The confiscated candy shown in the Johnstown Police Department’s post say right on the label that each rope contains 400mg of THC. That’s not only a ton of weed per package, but it’s still going to run at least $50 a package, says Dylan Duarte, who works at Herbs House, a dispensary in north Seattle. For that price, you might as well just order each trick-or-treater a 2-pound box of gourmet See’s candies, wrapped with a gold bow.

So, it seems unlikely anyone in their right mind would drop hundreds of dollars on drugging kids. (And here’s the obligatory reminder that giving marijuana to minors is a crime that can put you away for up to 10 years in some states.) There’s always the possibility that weed candy might accidentally make its way into a candy stash meant for kids? Luckily, officials in states that have legalized recreational marijuana use have considered this and mandated packaging that makes it exceedingly obvious marijuana edibles contain marijuana.

In Washington, the state’s 2019 packaging and labeling policies require all marijuana products to include a “Not For Kids” logo displaying an emergency number, a very obvious marijuana leaf, and details about the product’s contents (e.g., “10 capsules, 10mg THC each”). Oregon and Colorado also require packages to contain a marijuana symbol; Maine prohibits the use of the word “candy” on any edibles labeling and prohibits any package that could be “confused with commercially sold candy.”

Of course, not everyone will follow those packaging laws. The Nerds rope, for instance, looks a lot like regular kids’ candy, and weed candy that spoofs popular candy bars (Keef Kat, Twixed, 3 Rastateers, Rasta Reese’s) have turned up in California, too. Adults should be able to tell immediately that these aren’t the name-brand candies, but even if a parent doesn’t check each piece of candy for those very obvious labels, states mandate that edibles’ packaging also be difficult to open, with an eye toward keeping children out. Unlike the easily rippable candy wrappers, edibles must be packaged in a thicker plastic “and be heat sealed with no easy-open tab, dimple, or flap as to make it difficult for a child to open and as a tamperproof measure,” per Washington state law.
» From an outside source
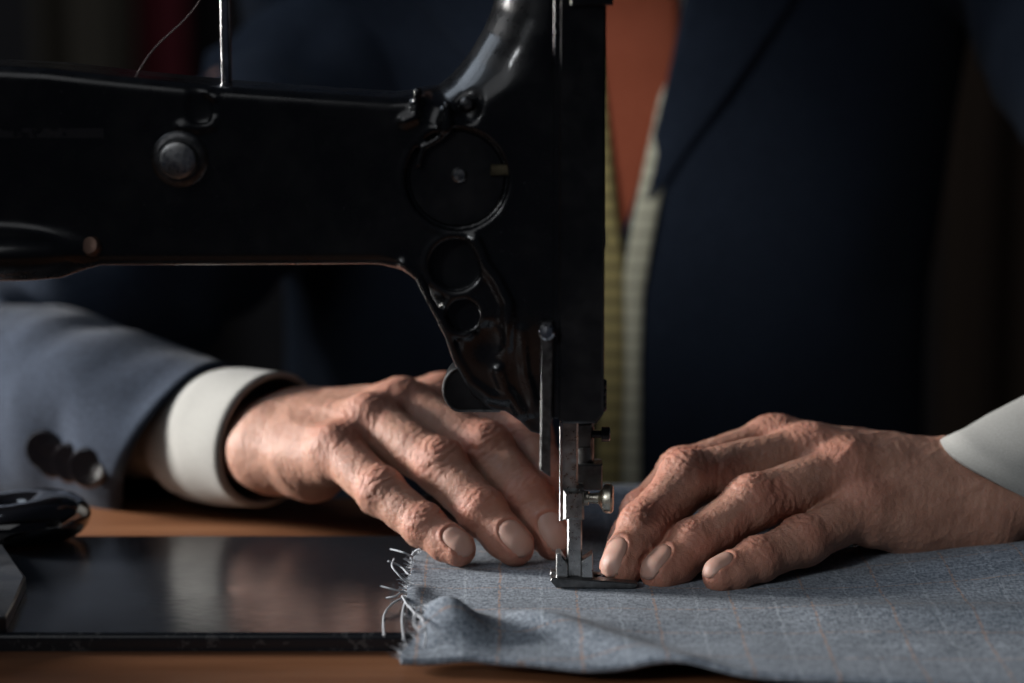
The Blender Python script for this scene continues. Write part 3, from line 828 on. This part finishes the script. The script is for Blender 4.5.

Colorado, Oregon, California, Vermont, Massachusetts, and Alaska also mandate marijuana edibles producers use “child-resistant” packaging.

Not all weed candy is going to come from a formal dispensary in a state where it’s legalized … but homemade weed candies will more obviously be sketchy food you shouldn’t eat. Anyone who’s ever made pot cookies or brownies knows that they’re (again) expensive, and a huge pain to make, and the result generally looks terrible. Again, defaulting to common sense—don’t eat random unwrapped foods of unknown origin—should work to deter kids from eating any homemade weed treats that find their way into a candy stash. If that’s not enough to stop them, the smell and taste probably will: Even professionally made edibles sometimes have a slight tinge of skunkiness or grassiness, which is unlikely to appeal to kids’ palates.

If all that isn’t enough to assuage your worries, take it from Joel Best, who’s been following instances of “Halloween sadism”—needles, poison, or drugs in candy—for the last three decades. He’s been interviewed so many times about this work that he has a page on his website detailing his research and debunking several deaths attributed to Halloween sadism. His findings? “I don’t know of anybody who’s been hurt from drugs in Halloween candy,” he says. Leading up to Halloween 2013, the first Halloween since Colorado and Washington became the first two states to legalize marijuana, he got a fair number of questions about whether we might see more weed candies in kids’ candy pails. “It turns out there weren’t any actual reports of it, but there was a lot of speculation,” he says.

There are other dangers on Halloween night. Emergency rooms routinely see kids on Halloween, says Best, but “it’s related to sending kids into the dark, getting hit by cars, and tripping over costumes,” not tainted candy. A 2018 study found that each Halloween accounts for an additional four pedestrian deaths. Compared to the so far empty threat of weed-laced candy, that figure is pretty spooky.